Policies to reduce inequality in developing countries rely on accurate measures of the distribution of income and wealth at both the national and sub-national levels. This column argues that more needs to be done to make inequality studies more comprehensive. Specifically, many studies that focus on measurement of income and asset inequality would be improved by using a diverse set of indices rather than a single index. Other potential improvements would be pegging recommendations for policy interventions to an examination of the determinants of inequality, and applying a trend analysis of inequality rather than a snapshot study.

As a contribution to informing social policy, there has been increasing interest in measuring and examining various forms of inequality at the global, regional, and national levels. On inequality measurement in particular, some studies of the evolution of income (or wealth) inequality focus on a single measure such as the Gini index notwithstanding its potential limitations.

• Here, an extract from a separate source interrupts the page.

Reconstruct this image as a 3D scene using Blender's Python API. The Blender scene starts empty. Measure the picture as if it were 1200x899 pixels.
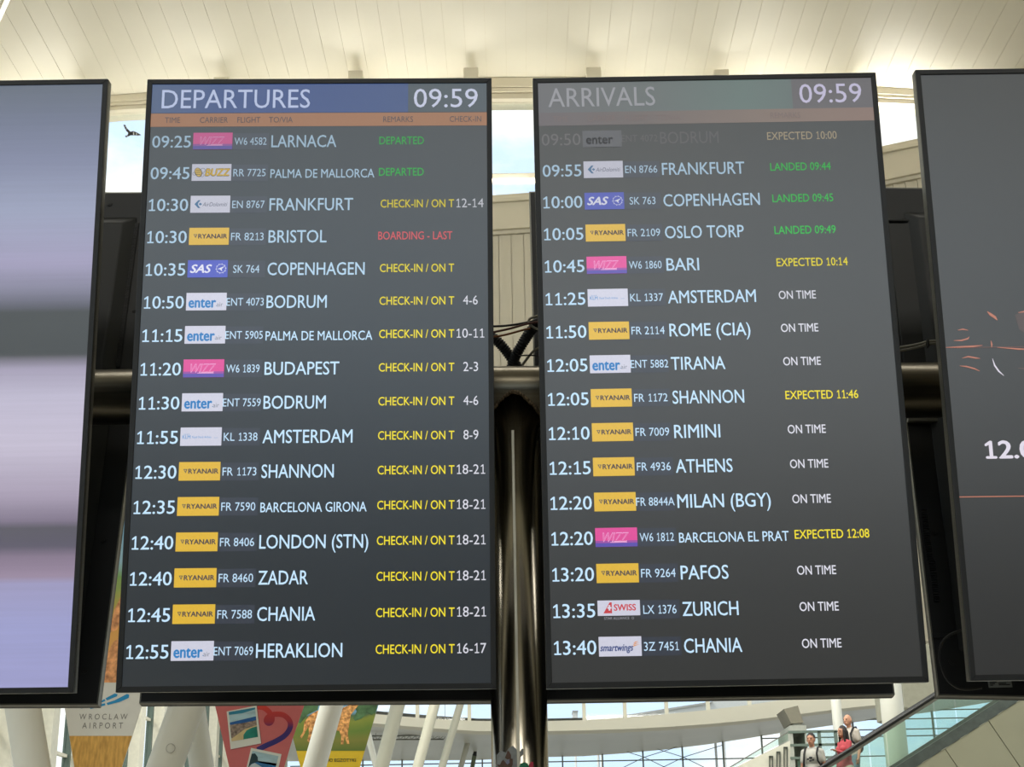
import bpy, bmesh, math, random
from mathutils import Vector, Matrix, Euler
random.seed(7)
sc = bpy.context.scene
COL = sc.collection
# ------------------------------------------------------------------ camera
FPX = 1750.0
PITCH = math.radians(19.65)
RHO = -0.0178
EYE = Vector((0, 0, 1.6))
FW = Vector((0, math.cos(PITCH), math.sin(PITCH)))
U0 = Vector((0, -math.sin(PITCH), math.cos(PITCH)))
X0 = Vector((1, 0, 0))
RT = X0 * math.cos(RHO) + U0 * math.sin(RHO)
UP = U0 * math.cos(RHO) - X0 * math.sin(RHO)
cd = bpy.data.cameras.new('camera'); cam = bpy.data.objects.new('camera', cd); COL.objects.link(cam)
cd.sensor_fit = 'HORIZONTAL'; cd.sensor_width = 36.0; cd.lens = FPX / 1200 * 36.0
cd.clip_start = 0.05; cd.clip_end = 900
M = Matrix((RT, UP, -FW)).transposed().to_4x4(); M.translation = EYE
cam.matrix_world = M
sc.camera = cam
# ------------------------------------------------------------------ view
sc.view_settings.view_transform = 'Standard'
sc.view_settings.look = 'None'
sc.view_settings.exposure = 0.0
sc.view_settings.gamma = 1.0
sc.view_settings.use_curve_mapping = False
# ------------------------------------------------------------------ sky
SKY = 1.35
w = bpy.data.worlds.new('sky'); sc.world = w; w.use_nodes = True
nt = w.node_tree; nt.nodes.clear()
def N(nt, t, **k):
    n = nt.nodes.new(t)
    for a, b in k.items(): setattr(n, a, b)
    return n
out = N(nt, 'ShaderNodeOutputWorld'); bg = N(nt, 'ShaderNodeBackground'); tc = N(nt, 'ShaderNodeTexCoord')
mp = N(nt, 'ShaderNodeMapping'); mp.inputs['Scale'].default_value = (1, 1, 2.2)
no = N(nt, 'ShaderNodeTexNoise'); no.inputs['Scale'].default_value = 5.5; no.inputs['Detail'].default_value = 7; no.inputs['Roughness'].default_value = .55
cr = N(nt, 'ShaderNodeValToRGB')
cr.color_ramp.elements[0].position = .42; cr.color_ramp.elements[0].color = (.64, .81, 1.0, 1)
cr.color_ramp.elements[1].position = .56; cr.color_ramp.elements[1].color = (1, .985, .955, 1)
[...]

Although studies using the Gini index are quite informative, the indicator does not distinguish dissimilar kinds of inequality. As an example, diverse patterns of income distribution may result in similar Gini coefficient values. This limitation can be lessened by using other indices for measuring inequality such as the Atkinson index and the generalized entropy (GE) indices.

A single measure of inequality is also inadequate for capturing different trends in inequality at the bottom, middle, and top parts of income distribution. While inequality trends may vary at different parts of income distribution, some indices are more responsive to changes in, say, the middle (the Gini) part of the income distribution. It is thus prudent to complement the Gini index with other measures such as the Atkinson index in a comprehensive trend analysis of inequality.

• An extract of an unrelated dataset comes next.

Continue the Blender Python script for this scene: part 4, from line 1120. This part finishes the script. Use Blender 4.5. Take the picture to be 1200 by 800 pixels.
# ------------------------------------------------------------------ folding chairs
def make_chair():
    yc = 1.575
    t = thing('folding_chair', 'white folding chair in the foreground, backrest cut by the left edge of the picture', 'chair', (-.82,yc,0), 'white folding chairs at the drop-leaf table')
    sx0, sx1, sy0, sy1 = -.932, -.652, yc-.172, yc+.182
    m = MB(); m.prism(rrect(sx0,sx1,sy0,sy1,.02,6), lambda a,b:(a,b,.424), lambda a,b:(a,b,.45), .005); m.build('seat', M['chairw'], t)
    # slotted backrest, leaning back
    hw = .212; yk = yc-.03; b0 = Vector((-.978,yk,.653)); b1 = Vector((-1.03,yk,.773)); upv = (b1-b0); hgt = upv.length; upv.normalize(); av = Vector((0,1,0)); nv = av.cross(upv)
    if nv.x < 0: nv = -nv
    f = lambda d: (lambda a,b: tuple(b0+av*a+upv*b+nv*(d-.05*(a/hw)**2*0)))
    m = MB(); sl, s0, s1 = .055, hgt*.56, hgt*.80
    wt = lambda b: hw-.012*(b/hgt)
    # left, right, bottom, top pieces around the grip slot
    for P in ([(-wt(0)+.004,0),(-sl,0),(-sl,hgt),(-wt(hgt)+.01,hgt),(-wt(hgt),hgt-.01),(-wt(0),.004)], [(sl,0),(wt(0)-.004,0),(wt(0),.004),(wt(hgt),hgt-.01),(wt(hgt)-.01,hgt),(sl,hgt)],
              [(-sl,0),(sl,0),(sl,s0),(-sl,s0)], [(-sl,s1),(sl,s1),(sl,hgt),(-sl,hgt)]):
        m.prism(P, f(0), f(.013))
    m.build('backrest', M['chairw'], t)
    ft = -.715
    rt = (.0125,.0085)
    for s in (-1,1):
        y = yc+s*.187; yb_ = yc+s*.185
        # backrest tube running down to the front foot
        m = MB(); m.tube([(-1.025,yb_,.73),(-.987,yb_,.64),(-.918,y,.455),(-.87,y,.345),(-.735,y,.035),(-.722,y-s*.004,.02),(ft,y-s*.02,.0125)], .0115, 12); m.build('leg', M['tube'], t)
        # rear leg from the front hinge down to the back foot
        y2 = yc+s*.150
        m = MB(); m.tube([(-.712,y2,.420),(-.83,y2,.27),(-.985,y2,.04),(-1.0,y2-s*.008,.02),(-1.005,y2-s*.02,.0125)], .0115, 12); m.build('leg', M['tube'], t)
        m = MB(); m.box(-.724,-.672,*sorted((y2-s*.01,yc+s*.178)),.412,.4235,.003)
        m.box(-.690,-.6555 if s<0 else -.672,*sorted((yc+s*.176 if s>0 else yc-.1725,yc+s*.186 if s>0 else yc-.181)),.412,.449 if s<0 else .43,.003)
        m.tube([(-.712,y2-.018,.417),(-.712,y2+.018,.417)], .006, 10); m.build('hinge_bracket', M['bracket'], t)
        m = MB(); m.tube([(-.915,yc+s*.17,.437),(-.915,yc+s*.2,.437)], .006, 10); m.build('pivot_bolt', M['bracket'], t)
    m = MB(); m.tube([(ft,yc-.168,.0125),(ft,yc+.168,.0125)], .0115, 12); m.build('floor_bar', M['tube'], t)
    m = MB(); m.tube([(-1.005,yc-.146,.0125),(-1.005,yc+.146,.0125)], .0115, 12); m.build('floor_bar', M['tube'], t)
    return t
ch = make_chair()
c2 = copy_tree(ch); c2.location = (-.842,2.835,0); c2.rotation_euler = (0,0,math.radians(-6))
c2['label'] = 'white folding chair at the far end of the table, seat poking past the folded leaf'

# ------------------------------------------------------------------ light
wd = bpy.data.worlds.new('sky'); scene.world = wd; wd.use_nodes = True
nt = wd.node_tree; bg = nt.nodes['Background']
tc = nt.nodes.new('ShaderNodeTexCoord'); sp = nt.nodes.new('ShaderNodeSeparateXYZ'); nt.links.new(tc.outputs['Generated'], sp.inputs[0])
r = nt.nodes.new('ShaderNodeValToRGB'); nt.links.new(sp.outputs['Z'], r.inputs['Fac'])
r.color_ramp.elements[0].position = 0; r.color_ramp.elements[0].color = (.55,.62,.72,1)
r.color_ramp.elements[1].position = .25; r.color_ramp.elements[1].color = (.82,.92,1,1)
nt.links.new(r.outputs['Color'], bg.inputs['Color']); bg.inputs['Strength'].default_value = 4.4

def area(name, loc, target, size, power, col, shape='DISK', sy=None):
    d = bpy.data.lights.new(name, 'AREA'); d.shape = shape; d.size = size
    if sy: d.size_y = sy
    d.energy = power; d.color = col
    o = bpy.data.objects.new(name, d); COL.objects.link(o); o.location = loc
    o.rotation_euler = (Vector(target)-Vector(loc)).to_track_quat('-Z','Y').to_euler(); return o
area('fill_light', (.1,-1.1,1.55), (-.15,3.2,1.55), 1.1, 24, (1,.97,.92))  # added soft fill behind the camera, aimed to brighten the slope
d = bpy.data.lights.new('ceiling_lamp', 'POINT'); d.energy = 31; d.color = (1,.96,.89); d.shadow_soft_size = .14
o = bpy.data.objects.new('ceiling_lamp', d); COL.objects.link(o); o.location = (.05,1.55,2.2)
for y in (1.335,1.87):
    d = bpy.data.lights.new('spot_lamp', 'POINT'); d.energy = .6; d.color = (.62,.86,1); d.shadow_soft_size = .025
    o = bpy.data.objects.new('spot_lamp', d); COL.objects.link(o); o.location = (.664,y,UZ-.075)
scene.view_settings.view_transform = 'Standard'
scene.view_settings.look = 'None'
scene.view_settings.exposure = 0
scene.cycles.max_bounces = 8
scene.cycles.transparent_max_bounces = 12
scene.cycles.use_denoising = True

Even in cases where inequality is measured using diverse indices, care should be taken to examine the factors driving disparity to avoid inaccurate recommendations.

For example, there are studies indicating that reducing rural-urban inequality would be an effective intervention for reducing overall inequality. But such a recommendation may be misleading if it is not based on a study of the drivers of inequality. If, say, decomposition of urban and rural inequality suggests that most of the inequality can be attributed to inequality within urban areas and within rural areas, then reducing inequality in rural areas compared with urban areas would have no effect on overall inequality.

The other major weakness of inequality studies is a focus on the evolution of total inequality without supplementing it with the dynamics of subnational or regional forms of inequality. This again is undesirable since numerous studies show that there is usually no correspondence in the changes in inequality over time at subnational levels and between urban and rural regions. This is complicated further by the possibility of distinct economic sectors within rural areas, such as between smallholders and other rural families.

The key point here is that the evolution of inequality is expected to vary by locality, and analyses of total inequality ought to be firmed up by careful analyses of inequality at the subnational level, including rural versus urban inequality. This suggests that different localities within the same country may require diverse interventions to stem inequality.

The need to employ diverse measures of inequality and to analyze its determinants carefully should be a sine qua non for studies that intend to provide effective evidence-based prescriptions for redistributive social policy.